The Hawk and the Nightingale, Henry Walker Herrick, 1865.

Every week, Ontarians hear about another home break-in where the homeowner is left powerless to defend themselves, their family, and their property. If these homeowners are good victims, passive and harmless, then they are met with the usual political outcries and public sympathies. In circumstances where the homeowner is not a good victim and fights back, they inevitably risk being charged themselves. Meanwhile, the offenders who break into homes are often released on bail shortly after.

It is said that laws are a reflection of a society’s values. What, then, does it say about our society when someone who wakes in the night to defend their home is the one treated as the criminal?

Take a recent case: an Ontario man awoke to find an armed intruder in his apartment in the middle of the night. In the altercation that followed, the man supposedly attacked the home intruder with a knife. The intruder was injured. The result? The homeowner was charged with aggravated assault and assault with a weapon.[1] How did this happen?

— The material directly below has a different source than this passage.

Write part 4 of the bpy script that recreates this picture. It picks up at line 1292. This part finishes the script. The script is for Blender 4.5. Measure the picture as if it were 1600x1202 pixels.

Unlike the United States of America, Canada does not have “castle laws,” which permit broad defensive action against intruders. Instead, our system relies on the doctrine of a reasonable right to defend yourself. Under the Criminal Code, courts must analyze a host of factors: the nature of the threat, the extent to which the force was imminent, the person’s role in the incident, the use of a weapon, the size and strength of the parties, and the proportionality of the response, among other factors. While this right may seem reasonable in theory, in practice, it is unreasonable for someone who was sleeping in their own home to calculate proportionality. It is unfair to expect a person who did not seek out crime to endure the mental and financial stress of determining what was or was not a reasonable response to a threat at that time. Yet, this is precisely what such a law entails, preferring people to be the perfect victims instead.

Meanwhile, the offenders are often met with leniency. Due to the Canadian Charter of Rights and Freedoms, there is a presumption of release unless the Crown can show cause as to why the offender should not be released. This may explain why so many repeat offenders are released on bail and then arrested again in an endless cycle.  

These policies result in a dual-class system that no longer seems “just” to your average law-abiding citizen. Instead, academics and policymakers with overly abstract humanitarian ideals about criminal justice reform create laws that end up punishing law-abiding citizens. Out of an overabundance of concern for the safety of the criminals, these law-abiding citizens are charged for self-defence. Not only does this erode public confidence, but it emboldens criminals to perpetrate further crimes since they are met with virtual impunity. Despite overwhelming public support for those who fight back against intruders, these policies continue to side with the offender. The values reflected in these laws are not those of ordinary Ontarians, but the values of those who think they know better for everyone and do not have any skin in the game.